• [PROBLEM REQUIREMENTS] Copy each line of the material below that includes the string "picture".
[Start]
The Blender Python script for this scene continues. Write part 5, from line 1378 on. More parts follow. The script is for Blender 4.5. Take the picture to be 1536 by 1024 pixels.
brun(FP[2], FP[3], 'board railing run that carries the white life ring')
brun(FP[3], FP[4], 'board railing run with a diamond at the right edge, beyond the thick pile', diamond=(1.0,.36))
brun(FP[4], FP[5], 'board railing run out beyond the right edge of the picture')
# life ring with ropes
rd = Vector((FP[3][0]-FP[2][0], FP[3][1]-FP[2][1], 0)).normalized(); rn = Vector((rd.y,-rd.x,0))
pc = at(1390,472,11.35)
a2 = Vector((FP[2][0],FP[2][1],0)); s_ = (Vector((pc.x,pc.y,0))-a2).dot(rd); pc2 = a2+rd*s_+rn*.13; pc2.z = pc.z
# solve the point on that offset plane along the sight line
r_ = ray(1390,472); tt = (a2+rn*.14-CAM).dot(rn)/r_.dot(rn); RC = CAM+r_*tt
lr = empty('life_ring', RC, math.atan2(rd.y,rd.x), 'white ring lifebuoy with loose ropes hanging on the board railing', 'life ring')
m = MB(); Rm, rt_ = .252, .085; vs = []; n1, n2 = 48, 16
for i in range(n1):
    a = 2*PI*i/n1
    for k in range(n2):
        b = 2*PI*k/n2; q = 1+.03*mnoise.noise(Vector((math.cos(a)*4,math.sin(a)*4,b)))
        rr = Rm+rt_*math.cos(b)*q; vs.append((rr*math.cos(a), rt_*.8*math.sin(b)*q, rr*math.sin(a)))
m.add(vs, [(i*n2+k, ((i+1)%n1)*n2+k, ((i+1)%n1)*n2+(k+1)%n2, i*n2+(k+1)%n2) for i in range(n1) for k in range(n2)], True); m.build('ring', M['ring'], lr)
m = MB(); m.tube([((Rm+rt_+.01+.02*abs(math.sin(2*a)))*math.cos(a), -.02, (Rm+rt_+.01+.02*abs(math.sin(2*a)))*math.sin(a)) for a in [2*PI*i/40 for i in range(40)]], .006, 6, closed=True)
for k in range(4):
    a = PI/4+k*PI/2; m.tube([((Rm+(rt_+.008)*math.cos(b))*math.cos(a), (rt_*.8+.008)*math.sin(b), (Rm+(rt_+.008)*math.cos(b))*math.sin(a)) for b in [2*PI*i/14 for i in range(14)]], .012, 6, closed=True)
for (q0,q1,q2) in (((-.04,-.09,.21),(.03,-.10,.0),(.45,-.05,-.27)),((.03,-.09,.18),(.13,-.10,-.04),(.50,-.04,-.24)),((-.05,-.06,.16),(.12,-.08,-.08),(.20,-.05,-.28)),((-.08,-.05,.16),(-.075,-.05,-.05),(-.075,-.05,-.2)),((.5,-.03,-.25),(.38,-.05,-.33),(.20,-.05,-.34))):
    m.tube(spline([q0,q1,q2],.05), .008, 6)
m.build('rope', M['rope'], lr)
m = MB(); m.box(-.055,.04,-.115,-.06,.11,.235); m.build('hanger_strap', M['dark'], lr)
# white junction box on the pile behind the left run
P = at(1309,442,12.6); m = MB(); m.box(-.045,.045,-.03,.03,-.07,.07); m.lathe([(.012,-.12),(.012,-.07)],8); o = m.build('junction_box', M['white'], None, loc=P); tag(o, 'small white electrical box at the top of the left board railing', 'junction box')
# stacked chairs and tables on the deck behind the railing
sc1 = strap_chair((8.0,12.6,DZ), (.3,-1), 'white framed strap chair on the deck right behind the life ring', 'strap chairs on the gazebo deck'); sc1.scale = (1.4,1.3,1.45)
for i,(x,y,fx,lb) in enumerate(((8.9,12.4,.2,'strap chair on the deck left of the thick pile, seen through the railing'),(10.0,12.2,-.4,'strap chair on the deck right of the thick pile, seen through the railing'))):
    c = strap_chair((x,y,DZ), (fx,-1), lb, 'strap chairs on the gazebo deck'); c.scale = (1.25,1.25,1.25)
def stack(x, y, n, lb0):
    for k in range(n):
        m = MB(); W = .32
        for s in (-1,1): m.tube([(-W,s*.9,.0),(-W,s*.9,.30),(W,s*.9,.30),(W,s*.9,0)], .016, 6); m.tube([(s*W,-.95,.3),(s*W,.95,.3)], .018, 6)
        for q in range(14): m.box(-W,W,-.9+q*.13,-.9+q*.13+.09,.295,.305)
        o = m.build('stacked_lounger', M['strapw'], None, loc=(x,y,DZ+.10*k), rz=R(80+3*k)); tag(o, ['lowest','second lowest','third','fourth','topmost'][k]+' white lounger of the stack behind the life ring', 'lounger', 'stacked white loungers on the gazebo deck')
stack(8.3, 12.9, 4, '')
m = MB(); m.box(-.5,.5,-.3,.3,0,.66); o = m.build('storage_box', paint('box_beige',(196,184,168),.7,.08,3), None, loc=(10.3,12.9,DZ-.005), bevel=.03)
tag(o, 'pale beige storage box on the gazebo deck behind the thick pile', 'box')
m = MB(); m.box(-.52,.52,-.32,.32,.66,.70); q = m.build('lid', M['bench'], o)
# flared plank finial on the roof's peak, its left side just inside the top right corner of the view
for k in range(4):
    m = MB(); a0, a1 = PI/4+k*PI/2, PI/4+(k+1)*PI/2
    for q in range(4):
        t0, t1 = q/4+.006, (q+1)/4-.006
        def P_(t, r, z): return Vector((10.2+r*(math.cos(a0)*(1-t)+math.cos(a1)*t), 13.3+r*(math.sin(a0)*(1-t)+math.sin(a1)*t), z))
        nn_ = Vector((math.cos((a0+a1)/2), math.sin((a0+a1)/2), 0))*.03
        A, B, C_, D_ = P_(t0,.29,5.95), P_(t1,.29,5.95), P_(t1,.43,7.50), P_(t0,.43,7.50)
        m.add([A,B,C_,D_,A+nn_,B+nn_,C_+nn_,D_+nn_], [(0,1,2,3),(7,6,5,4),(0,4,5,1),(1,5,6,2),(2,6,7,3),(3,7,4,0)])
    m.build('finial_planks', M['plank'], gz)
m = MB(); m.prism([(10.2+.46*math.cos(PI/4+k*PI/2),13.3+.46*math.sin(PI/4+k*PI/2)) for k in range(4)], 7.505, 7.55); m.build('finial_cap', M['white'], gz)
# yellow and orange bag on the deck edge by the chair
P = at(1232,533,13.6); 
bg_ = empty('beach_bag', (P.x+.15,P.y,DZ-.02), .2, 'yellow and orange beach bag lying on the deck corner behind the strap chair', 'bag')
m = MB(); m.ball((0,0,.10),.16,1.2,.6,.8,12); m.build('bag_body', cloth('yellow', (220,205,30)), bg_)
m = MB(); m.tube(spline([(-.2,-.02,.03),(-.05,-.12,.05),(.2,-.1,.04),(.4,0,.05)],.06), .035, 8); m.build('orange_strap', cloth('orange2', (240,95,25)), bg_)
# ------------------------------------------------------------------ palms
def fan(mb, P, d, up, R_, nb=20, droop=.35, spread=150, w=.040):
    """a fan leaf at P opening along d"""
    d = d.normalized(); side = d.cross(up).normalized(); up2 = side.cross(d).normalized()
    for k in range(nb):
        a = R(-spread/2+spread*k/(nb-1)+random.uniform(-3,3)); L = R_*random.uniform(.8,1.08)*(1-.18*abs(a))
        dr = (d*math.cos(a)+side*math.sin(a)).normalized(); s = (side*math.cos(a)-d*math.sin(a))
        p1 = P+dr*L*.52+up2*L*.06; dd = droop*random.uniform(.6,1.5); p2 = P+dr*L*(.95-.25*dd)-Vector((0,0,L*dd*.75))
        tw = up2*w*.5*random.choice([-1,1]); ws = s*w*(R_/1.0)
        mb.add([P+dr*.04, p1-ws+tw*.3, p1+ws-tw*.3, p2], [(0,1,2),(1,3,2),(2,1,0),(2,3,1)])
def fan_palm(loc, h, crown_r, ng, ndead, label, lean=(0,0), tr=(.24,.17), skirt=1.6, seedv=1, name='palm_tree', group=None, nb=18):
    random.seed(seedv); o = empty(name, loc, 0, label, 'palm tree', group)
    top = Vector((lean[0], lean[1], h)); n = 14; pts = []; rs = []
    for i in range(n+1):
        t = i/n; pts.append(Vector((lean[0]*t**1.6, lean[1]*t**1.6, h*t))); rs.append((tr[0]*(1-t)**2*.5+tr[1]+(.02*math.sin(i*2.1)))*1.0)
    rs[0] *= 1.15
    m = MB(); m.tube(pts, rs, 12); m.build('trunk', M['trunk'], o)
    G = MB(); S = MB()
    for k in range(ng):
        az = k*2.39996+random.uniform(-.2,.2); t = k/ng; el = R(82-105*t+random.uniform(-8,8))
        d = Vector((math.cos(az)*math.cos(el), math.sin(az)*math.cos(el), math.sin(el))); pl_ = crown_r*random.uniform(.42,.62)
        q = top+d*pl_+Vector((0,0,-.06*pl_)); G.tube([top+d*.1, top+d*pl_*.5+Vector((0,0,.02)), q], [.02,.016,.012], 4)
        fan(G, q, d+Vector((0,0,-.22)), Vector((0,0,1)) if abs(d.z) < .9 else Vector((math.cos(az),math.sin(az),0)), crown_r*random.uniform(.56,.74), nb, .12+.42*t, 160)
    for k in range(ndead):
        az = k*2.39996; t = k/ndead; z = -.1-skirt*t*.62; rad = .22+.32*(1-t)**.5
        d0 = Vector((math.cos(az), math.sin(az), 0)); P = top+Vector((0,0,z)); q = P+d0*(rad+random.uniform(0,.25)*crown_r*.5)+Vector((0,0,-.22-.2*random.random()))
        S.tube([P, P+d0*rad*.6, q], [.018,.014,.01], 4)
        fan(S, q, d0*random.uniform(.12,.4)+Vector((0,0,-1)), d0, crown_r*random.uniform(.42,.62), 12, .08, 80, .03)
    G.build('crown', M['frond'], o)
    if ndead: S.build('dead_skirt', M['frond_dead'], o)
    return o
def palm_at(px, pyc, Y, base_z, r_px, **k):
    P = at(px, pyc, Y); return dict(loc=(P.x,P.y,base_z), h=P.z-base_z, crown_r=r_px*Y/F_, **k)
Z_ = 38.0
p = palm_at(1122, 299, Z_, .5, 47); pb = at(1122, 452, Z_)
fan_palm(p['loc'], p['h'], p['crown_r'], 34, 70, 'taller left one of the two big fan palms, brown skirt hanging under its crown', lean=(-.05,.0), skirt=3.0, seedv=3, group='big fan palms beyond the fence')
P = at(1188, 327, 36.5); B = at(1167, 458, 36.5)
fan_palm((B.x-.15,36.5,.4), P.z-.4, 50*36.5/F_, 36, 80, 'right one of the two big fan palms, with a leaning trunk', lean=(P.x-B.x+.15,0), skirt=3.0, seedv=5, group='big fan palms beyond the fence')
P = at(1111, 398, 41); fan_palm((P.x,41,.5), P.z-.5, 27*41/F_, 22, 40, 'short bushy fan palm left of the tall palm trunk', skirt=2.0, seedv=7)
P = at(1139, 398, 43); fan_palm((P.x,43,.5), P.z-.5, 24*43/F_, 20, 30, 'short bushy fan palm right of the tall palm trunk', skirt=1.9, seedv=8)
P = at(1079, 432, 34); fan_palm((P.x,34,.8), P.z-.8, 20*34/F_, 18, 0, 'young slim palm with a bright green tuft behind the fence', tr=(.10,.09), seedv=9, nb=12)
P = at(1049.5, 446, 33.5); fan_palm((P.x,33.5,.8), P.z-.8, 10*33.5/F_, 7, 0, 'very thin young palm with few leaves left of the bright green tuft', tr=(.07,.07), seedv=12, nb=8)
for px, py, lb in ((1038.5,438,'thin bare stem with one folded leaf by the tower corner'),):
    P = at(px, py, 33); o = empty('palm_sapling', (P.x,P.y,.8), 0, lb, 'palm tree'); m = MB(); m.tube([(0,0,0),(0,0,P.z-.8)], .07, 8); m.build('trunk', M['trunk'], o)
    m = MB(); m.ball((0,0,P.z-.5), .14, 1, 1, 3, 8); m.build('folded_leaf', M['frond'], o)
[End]
• [WRITTEN SOLUTION]
The Blender Python script for this scene continues. Write part 5, from line 1378 on. More parts follow. The script is for Blender 4.5. Take the picture to be 1536 by 1024 pixels.
brun(FP[4], FP[5], 'board railing run out beyond the right edge of the picture')